The Mounties have scheduled a news conference for 11 a.m. to announce charges against Benoit Corbeil, who ran the Liberal party's Quebec wing from 1999 to 2001.
Corbeil is one of a handful of top Quebec Liberals who ad executive Jean Brault says browbeat him for cash that was then funnelled to the party in the late 1990s and early 2000s.
It's not clear at this time what charges Corbeil will face.
Several ad executives, as well as the top bureaucrat who ran the sponsorship program, have pleaded guilty in recent years to fraud charges in connection with the program.
Corbeil gave some of the most devastating testimony at the Gomery inquiry into the sponsorship program.

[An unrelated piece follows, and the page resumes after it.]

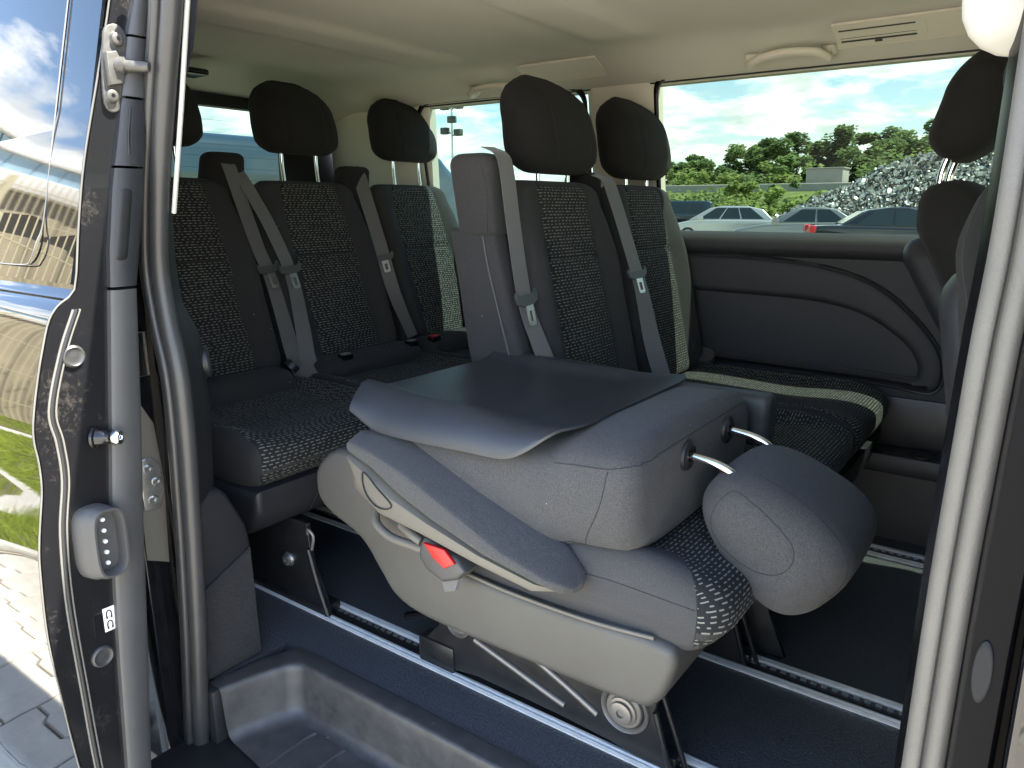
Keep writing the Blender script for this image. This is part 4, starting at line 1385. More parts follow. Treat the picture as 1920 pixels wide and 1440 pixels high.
# --- B pillar on the right
BL = [(-0.036, 1.36), (-0.040, 1.20), (-0.041, 1.068), (-0.041, 0.972), (-0.042, 0.915), (-0.045, 0.85), (-0.047, 0.773), (-0.049, 0.691), (-0.050, 0.628), (-0.051, 0.466), (-0.052, 0.2), (-0.052, -0.2)]
def lean2(z):
    return 0.05 * smooth(0.95, 1.40, z)
ps = tube('door_seal', [(x + 0.0105, 0.662 + lean2(z), z) for x, z in BL], 0.0108, 'rubber_lit', van, n=16)
tube('seal_lip', [(x + 0.0255, 0.642 + lean2(z), z) for x, z in BL], 0.0085, 'rubber_lit', ps, n=14)
tube('seal_lip', [(x + 0.0195, 0.646 + lean2(z), z) for x, z in BL], 0.0055, 'rubber_dark', ps, n=10)
V, F = [], []
for i, (x, z) in enumerate(BL):
    l = lean2(z)
    for (a, b) in ((-0.012, 0.74), (0.005, 0.674), (0.033, 0.636), (0.035, 0.616), (0.038, 0.607), (0.060, 0.604), (0.063, 0.608), (0.065, 0.66)):
        V.append((x + a, b + l, z))
for i in range(len(BL) - 1):
    for j in range(7):
        F.append((i * 8 + j, i * 8 + j + 1, (i + 1) * 8 + j + 1, (i + 1) * 8 + j))
bp_ = mk('door_pillar', V, F, 'pillar_black', van, autosharp=60)
V = []
for (k_, d_) in ((1.0, 0.0), (0.92, 0.0016), (0.70, 0.0012), (0.0, 0.0012)):
    for j in range(28):
        a_ = 2 * math.pi * j / 28
        V.append((-0.0035 + 0.0065 * k_ * math.cos(a_), 0.6045 - d_, 0.612 + 0.026 * k_ * math.sin(a_)))
mk('drain_plug', V, [(i * 28 + j, i * 28 + (j + 1) % 28, (i + 1) * 28 + (j + 1) % 28, (i + 1) * 28 + j) for i in range(3) for j in range(28)], 'plug', bp_)
prism('front_door', [(0.59, -0.25), (0.572, -0.05), (0.570, 0.40), (0.585, 0.62), (0.592, 0.80), (0.615, 0.87), (0.66, 1.36), (0.69, 1.36), (0.65, 0.87), (0.63, 0.40), (0.63, -0.25)], 'x', 0.018, 1.1, 'paint', van, bev=0.006)
box('pillar_inner_trim', -0.035, 0.05, 0.69, 0.745, -0.05, 1.36, 'plastic', van, bev=0.015)
soft('belt_anchor_cover', lambda t: (Vector((-0.035, 0.755 + 0.02 * t, lerp(1.066, 1.35, t))), X_, Y_, 0.056, 0.034, 2.6), 0.285, 0.045, 0.02, ['trim_white'], van, M=14, N=48)
cyl('anchor_bolt', (-0.062, 0.722, 1.125), (-0.35, -0.9, 0.1), 0.016, 0.012, 'plastic_mid', van)

# ================================================================== SLIDING DOOR
XD = -1.22
OUTER = [(0.660, 1.33), (0.646, 1.256), (0.613, 1.138), (0.579, 1.019), (0.559, 0.925), (0.546, 0.850), (0.540, 0.826), (0.530, 0.815), (0.515, 0.805), (0.498, 0.784), (0.482, 0.738), (0.466, 0.680), (0.455, 0.630),
         (0.4525, 0.600), (0.4545, 0.570), (0.4535, 0.530), (0.447, 0.490), (0.438, 0.440), (0.433, 0.390), (0.429, 0.280), (0.435, 0.170), (0.445, 0.031), (0.462, -0.12), (0.49, -0.22)]
INNER = [(0.700, 1.33), (0.680, 1.262), (0.662, 1.206), (0.631, 1.062), (0.613, 0.989), (0.595, 0.883), (0.589, 0.824), (0.575, 0.70), (0.560, 0.56), (0.543, 0.420), (0.530, 0.20), (0.516, -0.019), (0.51, -0.22)]
outer_s = spline2(OUTER[:6], 4, False) + spline2(OUTER[6:], 4, False)
door = prism('sliding_door', outer_s + INNER[::-1], 'x', -2.42, XD - 0.004, 'paint', van, autosharp=24)
door['label'] = 'glossy black sliding door pushed back, mirroring sky and paving'
edge_in = [(y + 0.004, z) for y, z in outer_s]
prism('door_edge', edge_in + [(y + 0.001, z) for y, z in INNER[::-1]], 'x', XD - 0.003, XD, 'dusty_paint', door, bev=0.0)
# pale outer fold line of the door skin
tube('door_hem', [(XD - 0.002, y + 0.001, z) for y, z in outer_s], 0.0015, 'bead', door, n=6, k=1)
GRV = [(0.539, 0.796), (0.511, 0.733), (0.484, 0.646), (0.488, 0.593), (0.488, 0.531), (0.474, 0.446), (0.468, 0.327), (0.471, 0.158), (0.475, 0.01), (0.485, -0.15)]
for off in (-0.0052, 0.0052):
    tube('edge_bead', [(XD + 0.001, y + off, z) for y, z in GRV], 0.0019, 'bead', door, n=8)
tube('bead_channel', [(XD + 0.0003, y, z) for y, z in GRV], 0.0042, 'channel', door, n=8)
# window glass and front applique on the outside
def oy(z):
    return interp_lin(sorted((zz_, yy_) for yy_, zz_ in outer_s), z)
def interp_lin(tab, x):
    if x <= tab[0][0]:
        return tab[0][1]
    for (x0, y0), (x1, y1) in zip(tab, tab[1:]):
        if x <= x1:
            return y0 + (y1 - y0) * (x - x0) / max(1e-9, x1 - x0)
    return tab[-1][1]
def door_pane(name, x0, x1, z0, z1, r, off, m, yaw=0.0, cornered=True):
    n = 24
    pts = []
    rr = r
    pts.append((x0, z1)); pts.append((x1, z1))
    for k in range(9):
        an = R(-90 * k / 8)
        pts.append((x1 - rr + rr * math.cos(an), z0 + rr + rr * math.sin(an)))
    pts.append((x0, z0))
    bm = bmesh.new()
    def Q(x, z, o):
        # straight lean so that the pane stays flat
        y = lerp(0.5455, 0.660, (z - 0.85) / (1.33 - 0.85))
        return (x, y - o - yaw * (x1 - x), z)
    a = [bm.verts.new(Q(x, z, off)) for x, z in pts]
    b = [bm.verts.new(Q(x, z, off - 0.005)) for x, z in pts]
    k = len(pts)
    bm.faces.new(a)
    for i in range(k):
        bm.faces.new((a[i], b[i], b[(i + 1) % k], a[(i + 1) % k]))
    return from_bm(name, bm, m, door, smooth=False)
door_pane('door_window', -2.35, -1.338, 0.857, 1.33, 0.045, 0.0048, 'privacy_glass', yaw=0.002)
door_pane('window_surround', -2.38, XD - 0.006, 0.834, 1.33, 0.004, 0.0035, 'privacy_glass', yaw=-0.003)
tube('window_edge', [(-1.3335, lerp(0.5455, 0.66, (z - 0.85) / 0.48) - 0.0065, z) for z in (1.33, 1.2, 1.05, 0.93)] + [(-1.336, 0.5435, 0.895), (-1.352, 0.537, 0.866), (-1.39, 0.5355, 0.857), (-1.6, 0.5355, 0.857)], 0.0012, 'metal_rib', door, n=6, k=4)
cyl('handle_cup', (-1.438, 0.4725, 0.690), (0, -1, 0.25), 0.06, 0.004, 'gloss_black', door, n=40, prof=[(1.05, 0), (1.05, 0.8), (1.0, 1), (0.94, 0.6), (0, 0.5)])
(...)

At a public inquiry in 2005, Corbeil named named nine Liberal party workers as having been paid from a $50,000 cash donation by Brault.
Corbeil always denied that he pressured Brault to kick cash back to the party, and he also dismissed suggestions that he pocketed cash slated for party workers.
But he is one of several witnesses who backed Brault's account of how sponsorship money was secretly funnelled to the Liberal party in exchange for sponsorship contracts.
The sponsorship program was created under the former Liberal administration of longtime prime minister Jean Chretien, ostensibly to increase Ottawa's profile in Quebec following the No side's narrow victory in the 1995 referendum.
But the program was wrought with corruption, as Liberal-friendly ad firms pocketed massive amounts of taxpayer money while performing little or no work.